With just weeks to go before educators at Walther Lutheran make their debut in Forest Park at the helm of the former St. John’s Lutheran School, a significant partnership that could do much to stabilize the institution has been reached.
Faculty, staff and students of the Christian Academy in Oak Park will be absorbed into the new school here in the village. That development is expected to add some 35 to 50 students to the attendance rolls at Walther Lutheran Academy at Forest Park and doubles the school’s staffing levels, according to Don Gillingham, executive director of Walther Lutheran High School in Melrose Park.
“We had a tremendous blessing or stroke of luck when Oak Park Christian Academy came into play for us,” Gillingham said.
Administrators at the Christian Academy were looking for a building equipped with more school-type amenities, according to Gillingham, since their location on Lake Street in Oak Park was not constructed for classroom use. The move was discussed with Christian Academy parents at the end of July, Gillingham said, and from those talks school officials were able to boost their enrollment projections.

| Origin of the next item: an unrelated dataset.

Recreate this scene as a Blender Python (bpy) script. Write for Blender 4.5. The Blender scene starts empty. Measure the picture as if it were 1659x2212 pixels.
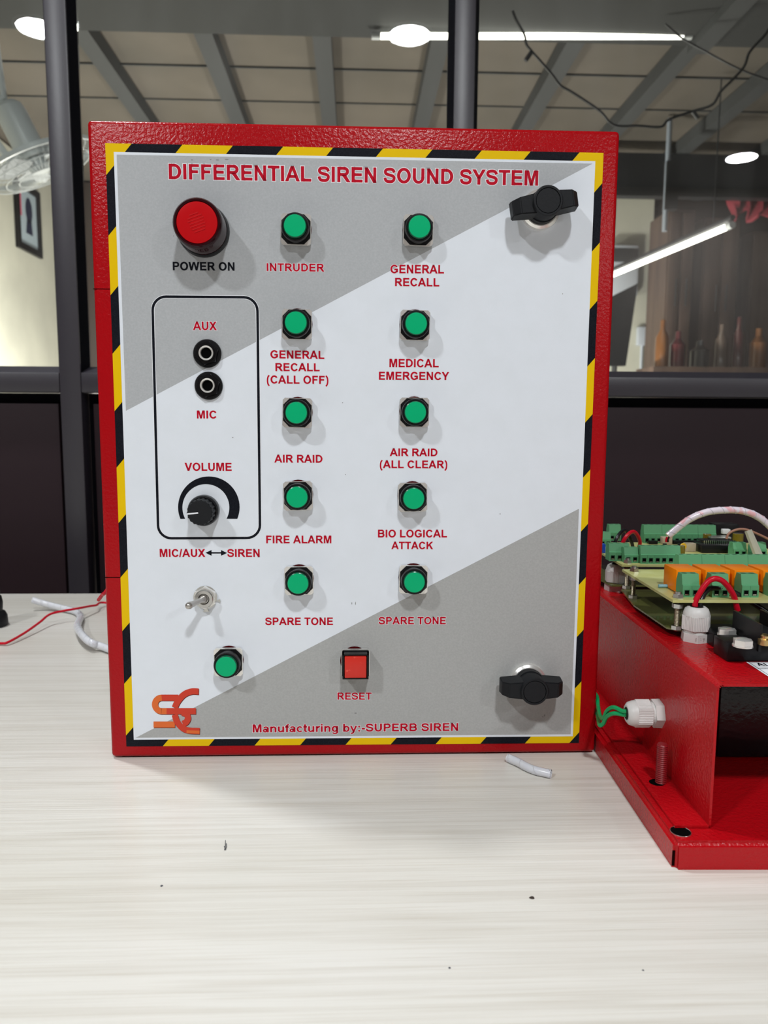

Over the course of the spring and summer months, Walther Lutheran High School officials have been working with the former St. John’s school in Forest Park. It was announced in March that the Lutheran high school was interested in taking over the day-to-day operations of the grade school. Only two weeks prior, parishioners in Forest Park voted to close the St. John’s school after 137 years. Lagging attendance and a ledger book filled with red ink prompted the closure.
At the end of the 2006-07 school year, St. John’s had approximately 80 students enrolled in classes for pre-school through eighth-grade. In what will be the school’s first year under the Walther name, administrators are now projecting anywhere from 70 to 100 students, an expanded kindergarten program and seven full-time teachers.
Prior to the agreement with the Christian Academy in Oak Park, Gillingham estimated the school would open with 60 students and three or four full-time teachers.
On Aug. 6, Principal Steve Zielke had his first meeting with the entire teaching staff, just three weeks before classes begin on Aug. 27. The addition of the Oak Park faculty should give teachers at the new Lutheran school more freedom to focus on their interests, Zielke said, and make for smaller homeroom class sizes.
“It allows a teacher to be a floater,” Zielke said. “In that, we can group our teachers to focus on different subjects.”
Both Zielke and Gillingham suggested the agreement with the Oak Park school will have something of a snowball effect and encourage even more area families to enroll their children at the Walther Lutheran school.